I also talked to Mr. Haislip about the competition cable companies are seeing from the companies providing direct satellite transmission to television sets. He felt that the competition from the satellite transmission companies will help Scientific-Atlanta since they cannot yet provide the two-way service that digital cable can. The competition will give cable companies incentive to upgrade their networks to interactive digital, increasing business for Scientific-Atlanta.

I've drawn a couple of conclusions from my visits to Scientific-Atlanta, and also from speaking to a neighbor who works for them (gather intelligence on companies wherever you can). First, the growth in cable is there -- not because people want to watch more TV, but because Internet access is driving the growth, along with the interactivity. Second, if General Instrument had a direct investment plan, and were not acquired by Motorola, I would choose them over Scientific-Atlanta. Sorry, but I like to go with the # 1 guy. However, that isn't the case. Those are two big "ifs" that aren't.

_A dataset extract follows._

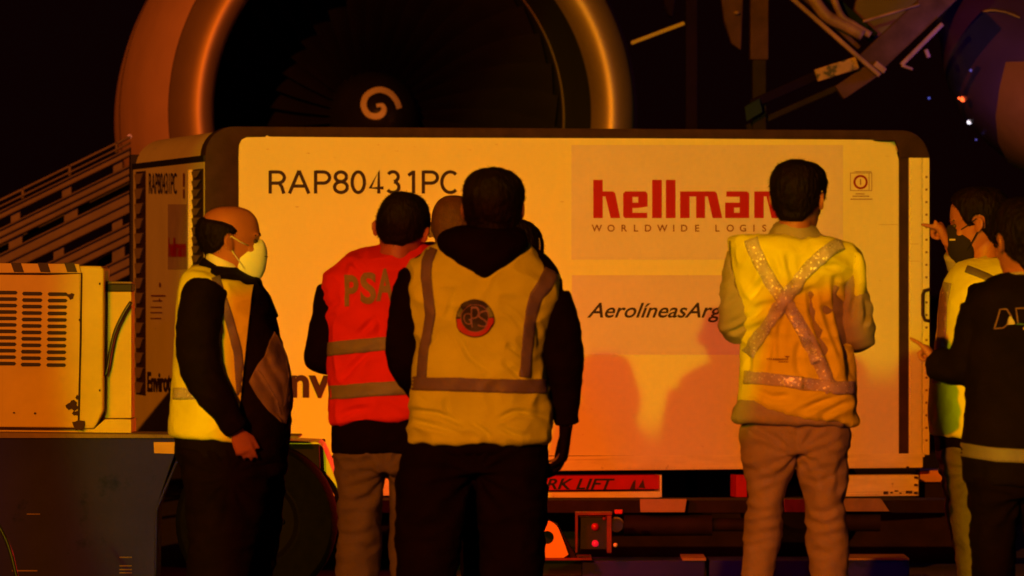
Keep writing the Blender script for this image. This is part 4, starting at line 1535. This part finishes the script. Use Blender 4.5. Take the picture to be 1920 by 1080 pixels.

We will soon only have one pure play available to us in the digital cable business, and that is Scientific-Atlanta. It will be the only company that we can invest in through a traditional direct investment plan to get the full benefit of what may be phenomenal growth in cable. Finally, I am of the opinion that Scientific-Atlanta is one of the few companies that will benefit from the huge growth that we will see in the Internet that isn't affected by what I believe is a speculative mania of many of the dotcoms.